Everybody must surely have a fantasy version of what the perfect stand-up comedy gig would be. This is mine. A smart, funny comedian sets up shop in London somewhere. A small club, where instead of doing a one-night stand they can settle into a relaxed run and play regularly to appreciative audiences. Ideally I'd like my fantasy comedy gigs to start like that scene in Good Fellas where Ray Liotta's character is guided to a specially placed table at the front of the stage and given a bottle of vintage wine on the house by the maitre'd. But I'm not usually that demanding. A comfy seat at the back with a diet Coke will usually do it for me. If anyone in front of me gets their phone out though I may turn into Joe Pesci.*

And my dream may be coming true. Stewart Lee opens this week at the Leicester Square Theatre, while Bridget Christie brings her Edinburgh Comedy Award hit A Bic For Her to the Soho Theatre. Lee runs until January 19 with a short break for Christmas, Christie has just extended her run until January 25 due to demand, though she is taking a longer Yuletide break. Not that they are in competition of course. 

Acts increasingly seem to prefer keeping it intimate when Lee for instance, could probably fill the O2, certainly the Apollo. Maybe lucrative than playing a big one-nighter in a theatre and making out like a bandit, perhaps, but more fun than chugging up and down the motorway existing on a diet of service station gossip, Ginsters and tar-flavoured coffee. Or heading for an arena and needing binoculars to see the back rows. 

It's good to see these long runs rather than smash-and-grabs at places like the Hammersmith Apollo. Lee has even said that these residencies can pay better than big one-offs. He has suggested that one of the reasons agents book their acts into Hammersmith is they think it will impress BBC executives who will see comedians' names in lights on their way to TV Centre. Now that the BBC is migrating to Manchester that is not going to be so advantageous if it was the case. 

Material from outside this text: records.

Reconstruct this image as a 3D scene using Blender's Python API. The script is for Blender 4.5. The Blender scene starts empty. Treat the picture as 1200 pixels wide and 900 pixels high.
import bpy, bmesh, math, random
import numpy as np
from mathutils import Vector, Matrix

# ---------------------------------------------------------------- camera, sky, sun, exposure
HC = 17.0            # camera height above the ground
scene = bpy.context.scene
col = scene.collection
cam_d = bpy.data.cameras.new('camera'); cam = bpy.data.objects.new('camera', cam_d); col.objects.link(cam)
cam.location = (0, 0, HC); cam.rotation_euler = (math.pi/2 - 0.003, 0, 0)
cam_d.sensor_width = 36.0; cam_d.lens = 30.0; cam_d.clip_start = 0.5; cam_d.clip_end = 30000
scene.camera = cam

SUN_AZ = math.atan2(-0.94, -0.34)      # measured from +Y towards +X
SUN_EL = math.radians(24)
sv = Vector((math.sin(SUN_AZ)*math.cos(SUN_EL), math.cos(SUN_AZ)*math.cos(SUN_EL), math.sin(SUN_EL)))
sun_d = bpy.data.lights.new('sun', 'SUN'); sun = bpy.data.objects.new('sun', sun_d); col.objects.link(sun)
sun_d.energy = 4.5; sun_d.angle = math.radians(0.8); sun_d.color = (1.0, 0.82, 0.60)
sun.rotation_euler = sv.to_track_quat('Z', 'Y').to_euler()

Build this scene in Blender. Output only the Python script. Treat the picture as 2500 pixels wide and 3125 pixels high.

The Soho Theatre has just announced its new season and there are some good-sized runs in their programme too. Tony Law's latest show, Nonsense Overdrive, stretches from Dec 3 to Jan 5, while Foster's Best Newcomer John Kearns will be bringing his freeform lunacy to W1 from Jan 13 to 31 as part of Soho's 2014 Foster's Awards Season. Arthur Smith will be there too for a fortnight from mid-Feb with his brilliant Leonard Cohen tribute. So much for stories of comedy-in-crisis. These non-Live at the Apollo acts seem to be doing OK. It is not just small acts that do big runs, of course. Edna Everage bids a farewell to the live stage with a spectacular show at the London Palladium which opens next week and runs for eight weeks. 

But it is the smaller club gigs that hold the real allure for me. I prefer my mirth without the girth. Frank Skinner could easily play mega-venues, but following his short comeback run at the Soho Theatre from Nov 14 he is going to be at the Leicester Square Theatre from Jan 21 to February 22.  I can see the immediate attraction of Leicester Square for him. He only lives around the corner so the daily commute is a five-minute walk each way. Yet Skinner broke the record for the biggest-ever solo gig when he played Battersea Power Station in the late nineties. Are these club gigs a comedown for him? Hardly. If you ask me they are a come-up.

*Oh, and a parking space in the same postcode would be nice too.